Since the advent of the camera, painters are no longer charged with creating realistic representations of the world around them. The question that remained concerned what was worthy of canvas, of study and of expression. Each artist must make that decision when staring at a blank slate – and must ask -- why create

For me, picking up a brush has never been a means to tell a story or teach a lesson. It merely serves to capture an emotion, ask a question or probe deeper into a mystery.

My paintings often reflect my personal journey – the experiences I have had, the people and places I have admired, and the thoughts that have intrigued me along the way. In essence, my art serves as a journal.

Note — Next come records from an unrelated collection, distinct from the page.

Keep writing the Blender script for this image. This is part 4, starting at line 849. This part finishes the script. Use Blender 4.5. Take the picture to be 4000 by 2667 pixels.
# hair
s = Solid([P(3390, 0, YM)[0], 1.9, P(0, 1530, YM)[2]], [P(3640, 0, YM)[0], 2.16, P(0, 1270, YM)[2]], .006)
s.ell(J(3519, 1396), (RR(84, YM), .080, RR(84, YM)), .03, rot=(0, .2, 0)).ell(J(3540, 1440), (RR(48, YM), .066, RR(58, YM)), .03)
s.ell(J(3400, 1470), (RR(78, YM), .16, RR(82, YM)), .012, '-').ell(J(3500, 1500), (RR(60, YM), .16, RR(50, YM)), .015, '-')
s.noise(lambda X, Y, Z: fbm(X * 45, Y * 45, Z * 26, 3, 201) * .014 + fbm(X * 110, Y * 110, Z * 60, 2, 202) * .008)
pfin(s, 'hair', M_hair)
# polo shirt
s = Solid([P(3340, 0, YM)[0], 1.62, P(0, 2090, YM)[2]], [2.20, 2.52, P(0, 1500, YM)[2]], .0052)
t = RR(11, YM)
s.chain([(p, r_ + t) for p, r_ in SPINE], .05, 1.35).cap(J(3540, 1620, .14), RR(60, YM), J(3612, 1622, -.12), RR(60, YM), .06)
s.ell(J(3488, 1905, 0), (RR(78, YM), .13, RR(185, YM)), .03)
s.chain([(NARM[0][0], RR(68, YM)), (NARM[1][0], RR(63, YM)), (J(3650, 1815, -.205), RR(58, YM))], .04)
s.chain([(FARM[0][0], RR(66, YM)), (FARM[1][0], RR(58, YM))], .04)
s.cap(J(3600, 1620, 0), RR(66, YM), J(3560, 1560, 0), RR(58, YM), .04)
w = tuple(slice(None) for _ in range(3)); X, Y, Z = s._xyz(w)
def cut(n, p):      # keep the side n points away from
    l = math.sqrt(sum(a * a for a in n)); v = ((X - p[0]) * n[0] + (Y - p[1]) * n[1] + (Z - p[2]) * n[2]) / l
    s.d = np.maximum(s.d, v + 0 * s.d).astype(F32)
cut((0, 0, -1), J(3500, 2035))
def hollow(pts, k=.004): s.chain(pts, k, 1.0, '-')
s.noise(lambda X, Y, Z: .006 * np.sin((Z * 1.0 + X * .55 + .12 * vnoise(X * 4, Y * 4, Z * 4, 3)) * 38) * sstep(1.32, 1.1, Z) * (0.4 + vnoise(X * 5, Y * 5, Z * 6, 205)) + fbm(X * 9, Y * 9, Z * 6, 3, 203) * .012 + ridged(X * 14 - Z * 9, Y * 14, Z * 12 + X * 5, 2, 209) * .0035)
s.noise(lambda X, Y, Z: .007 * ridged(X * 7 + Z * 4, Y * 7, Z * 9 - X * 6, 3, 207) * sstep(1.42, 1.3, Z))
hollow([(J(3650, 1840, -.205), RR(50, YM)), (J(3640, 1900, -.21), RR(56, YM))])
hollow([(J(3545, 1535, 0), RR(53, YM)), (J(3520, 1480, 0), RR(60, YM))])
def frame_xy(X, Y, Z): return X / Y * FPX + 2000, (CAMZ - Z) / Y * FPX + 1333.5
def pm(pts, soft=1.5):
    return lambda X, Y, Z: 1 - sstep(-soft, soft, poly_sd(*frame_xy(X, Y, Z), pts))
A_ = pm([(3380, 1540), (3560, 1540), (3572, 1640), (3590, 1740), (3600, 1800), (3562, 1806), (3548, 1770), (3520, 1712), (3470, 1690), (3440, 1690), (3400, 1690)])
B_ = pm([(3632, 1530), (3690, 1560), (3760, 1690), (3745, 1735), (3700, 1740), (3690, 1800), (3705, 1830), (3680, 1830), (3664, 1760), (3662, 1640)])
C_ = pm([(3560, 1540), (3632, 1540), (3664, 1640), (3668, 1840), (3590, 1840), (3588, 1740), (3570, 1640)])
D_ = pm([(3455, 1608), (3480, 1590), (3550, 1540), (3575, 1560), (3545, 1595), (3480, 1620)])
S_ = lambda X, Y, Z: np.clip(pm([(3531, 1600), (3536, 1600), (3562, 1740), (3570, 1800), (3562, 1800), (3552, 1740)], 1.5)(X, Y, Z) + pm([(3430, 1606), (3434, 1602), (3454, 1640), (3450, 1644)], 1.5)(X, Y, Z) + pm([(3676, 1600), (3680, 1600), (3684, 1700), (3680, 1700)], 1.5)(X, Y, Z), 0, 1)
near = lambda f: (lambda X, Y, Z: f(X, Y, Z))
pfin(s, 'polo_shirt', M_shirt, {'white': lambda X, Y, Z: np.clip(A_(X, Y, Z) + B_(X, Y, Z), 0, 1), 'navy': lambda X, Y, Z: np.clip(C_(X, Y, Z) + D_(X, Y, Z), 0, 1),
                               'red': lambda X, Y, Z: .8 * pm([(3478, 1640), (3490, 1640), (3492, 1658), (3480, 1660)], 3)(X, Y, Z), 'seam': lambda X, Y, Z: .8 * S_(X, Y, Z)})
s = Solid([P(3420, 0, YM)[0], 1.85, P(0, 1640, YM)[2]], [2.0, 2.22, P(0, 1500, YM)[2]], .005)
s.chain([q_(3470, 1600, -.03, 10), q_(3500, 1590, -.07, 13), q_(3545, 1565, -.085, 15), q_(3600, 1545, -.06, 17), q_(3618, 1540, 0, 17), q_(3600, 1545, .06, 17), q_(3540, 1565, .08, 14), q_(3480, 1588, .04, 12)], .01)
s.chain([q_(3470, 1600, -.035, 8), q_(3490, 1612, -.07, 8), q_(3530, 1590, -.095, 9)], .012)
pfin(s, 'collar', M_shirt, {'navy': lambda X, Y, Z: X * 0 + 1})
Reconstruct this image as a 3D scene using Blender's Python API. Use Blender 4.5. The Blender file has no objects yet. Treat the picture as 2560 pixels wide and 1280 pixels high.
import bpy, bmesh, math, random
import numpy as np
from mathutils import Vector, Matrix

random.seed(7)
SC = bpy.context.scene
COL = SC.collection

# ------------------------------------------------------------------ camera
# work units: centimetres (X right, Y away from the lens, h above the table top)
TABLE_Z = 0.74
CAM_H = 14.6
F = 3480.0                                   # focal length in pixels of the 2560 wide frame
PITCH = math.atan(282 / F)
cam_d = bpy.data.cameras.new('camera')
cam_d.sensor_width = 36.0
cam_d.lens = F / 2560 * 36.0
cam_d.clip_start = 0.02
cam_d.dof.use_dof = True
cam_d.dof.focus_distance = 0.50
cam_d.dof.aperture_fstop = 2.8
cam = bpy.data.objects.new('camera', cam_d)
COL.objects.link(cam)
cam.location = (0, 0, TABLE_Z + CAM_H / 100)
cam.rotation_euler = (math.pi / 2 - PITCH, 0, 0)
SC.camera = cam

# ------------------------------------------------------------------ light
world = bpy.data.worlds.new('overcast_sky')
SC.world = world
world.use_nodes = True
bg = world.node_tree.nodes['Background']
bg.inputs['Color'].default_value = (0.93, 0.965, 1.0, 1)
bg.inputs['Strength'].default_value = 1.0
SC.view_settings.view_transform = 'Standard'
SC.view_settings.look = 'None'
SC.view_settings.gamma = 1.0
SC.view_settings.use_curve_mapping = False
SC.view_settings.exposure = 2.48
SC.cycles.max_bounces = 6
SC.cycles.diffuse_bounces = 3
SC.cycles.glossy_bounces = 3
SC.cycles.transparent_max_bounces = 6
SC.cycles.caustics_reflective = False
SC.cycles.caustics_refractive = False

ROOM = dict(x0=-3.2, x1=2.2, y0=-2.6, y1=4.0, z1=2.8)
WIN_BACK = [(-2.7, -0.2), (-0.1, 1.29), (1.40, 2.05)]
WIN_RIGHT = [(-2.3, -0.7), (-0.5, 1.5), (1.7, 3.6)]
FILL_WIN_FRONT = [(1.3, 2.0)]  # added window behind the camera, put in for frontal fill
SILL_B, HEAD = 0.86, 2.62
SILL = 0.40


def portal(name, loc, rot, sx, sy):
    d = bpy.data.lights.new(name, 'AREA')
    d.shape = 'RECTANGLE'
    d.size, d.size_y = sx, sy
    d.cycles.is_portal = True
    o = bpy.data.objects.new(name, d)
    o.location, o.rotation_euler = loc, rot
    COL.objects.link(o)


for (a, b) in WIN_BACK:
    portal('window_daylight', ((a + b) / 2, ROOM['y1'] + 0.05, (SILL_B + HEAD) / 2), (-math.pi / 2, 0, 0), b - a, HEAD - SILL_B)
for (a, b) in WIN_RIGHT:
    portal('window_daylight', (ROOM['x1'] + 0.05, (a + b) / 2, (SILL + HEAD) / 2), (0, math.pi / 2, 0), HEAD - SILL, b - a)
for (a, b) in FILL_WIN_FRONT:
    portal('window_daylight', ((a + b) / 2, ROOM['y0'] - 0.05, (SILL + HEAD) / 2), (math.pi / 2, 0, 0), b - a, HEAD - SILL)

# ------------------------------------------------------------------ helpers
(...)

At first, I was drawn to creating studies of dead flowers. I was fascinated by the twisting petals and leaves and the unexpected changes while never really losing their outward beauty. I felt that these subjects captured one’s own fleeting life. From there, I started creating portraits of people, with similar thoughts in mind – looking for a way to show life experience through sorrowful eyes and weathered skin.

My challenge was to create something dynamic – not an image that would be flat or only interesting at first glance. My hope was to intrigue the viewer, to make something that would be multi-faceted. I tried to incorporate this into my painted portraits, to create expressions that could change and ultimately that were more mysterious than the standard for beauty.

After a while, I became more interested in the space surrounding the figure. I painted people who seemed to fade into a background. Later, I eliminated the person and focused only on the space. I have been painting interiors for the past few years and feel that the space in a room provides ample opportunity to experiment with emotion through line, color, texture and shape.

Recently, I have wanted to push my paintings to feel more energetic and more alive, allowing them to become more abstract. I find spaces that I enjoy – places I have visited or the rooms of friends’ houses – and then change them to match a mood or energy. I hope that viewers will feel like they can walk into these painted spaces to think – to react to the colors and the objects they find inside. I invite them to explore their own emotions and responses. It is their own exploration of thought I hope to facilitate through my art – not to force anyone into my own head or heart.

Art is meant to be felt – and paintings should not require an explanation. If my paintings can connect with an another individual, then it is successful.